Et si on parlait de la récupération idéologique des résultats de la Coupe du monde ?
La finale de la Coupe du monde a fait l'objet d'une récupération idéologique qui a indigné plus d'un supporter français, purement attaché au sport et simplement fier de la victoire de son pays. C'est un match qui nous ramène trente ans en arrière, quand une médaille olympique décidait de la supériorité du communisme ou du monde libre : aujourd'hui, cependant, les deux camps ont changé.
Au lieu de représenter deux pays, les deux équipes ont été, en effet, pour des millions de spectateurs dans le monde, les symboles de deux systèmes. D'un côté, une vision traditionnelle : celle d'un pays d'Europe blanc, ethniquement homogène, aux frontières concrètes et au patriotisme assumé. De l'autre, la vision progressiste actuelle : la réunion sous l'égide d'un pays européen d'individus originaires de plusieurs continents, majoritairement non blancs, liés par les circonstances présentes et non celles du passé, résultat désiré d'un effacement conscient des frontières.

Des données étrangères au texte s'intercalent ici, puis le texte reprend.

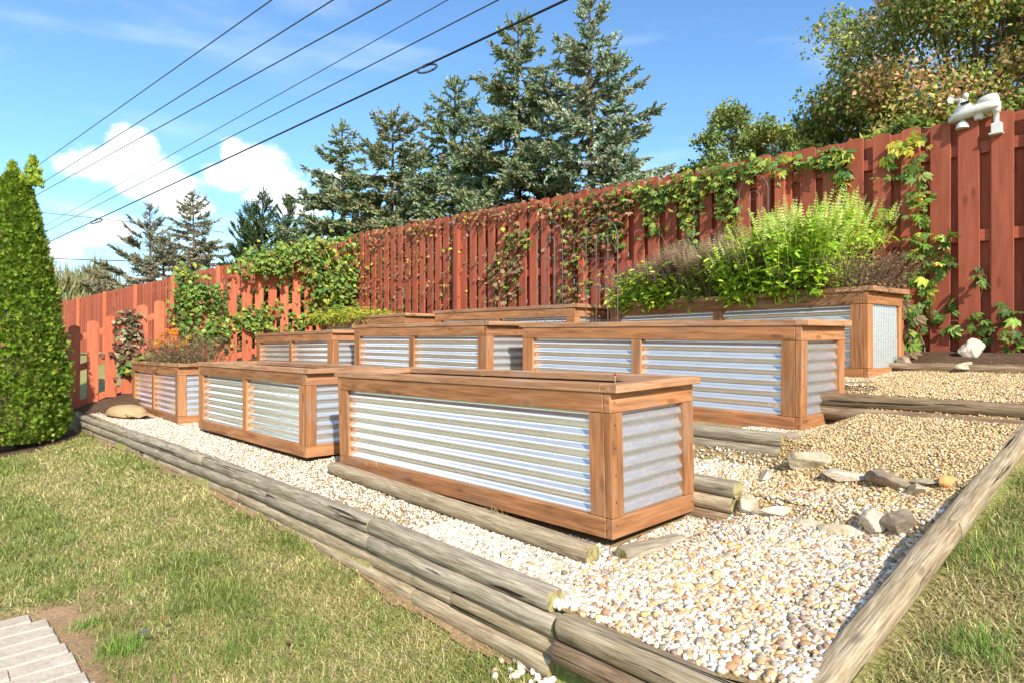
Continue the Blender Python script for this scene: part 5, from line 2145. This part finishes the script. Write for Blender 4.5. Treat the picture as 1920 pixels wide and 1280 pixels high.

Il était frappant, déjà, que les choix de nombreux supporters français et étrangers se soient portés avant le match sur une vision ou sur l'autre plutôt que sur une qualité de jeu ou sur des joueurs fétiches. Dans cette version idéologisée de ce qui n'est qu'un simple jeu de ballon, mais jeu commun au monde entier, on a fait endosser à des Horaces et des Curiaces modernes le rôle de champions d'une cause transcendant les nationalités, et non de champions de leurs pays.
C'est ainsi qu'à peine éteint le coup de sifflet final, la Toile s'est embrasée d'exultations triomphales... et d'injonctions à la France d'en tirer des leçons et d'ouvrir largement ses frontières au tiers-monde. Injonctions non pas seulement hexagonales mais mondiales, reposant sur ce principe pour le moins original que la politique étrangère d'un pays dépendrait entièrement des résultats d'un jeu sportif. Injonctions très sérieuses jusque dans la bouche de deux hommes d'État.
Avec deux camps idéologiques nouveaux, voilà donc revenue la vision du sport qui avait cours sous la guerre froide. Que les amateurs d'effort et de beau geste se résignent : cela ne fait probablement que commencer.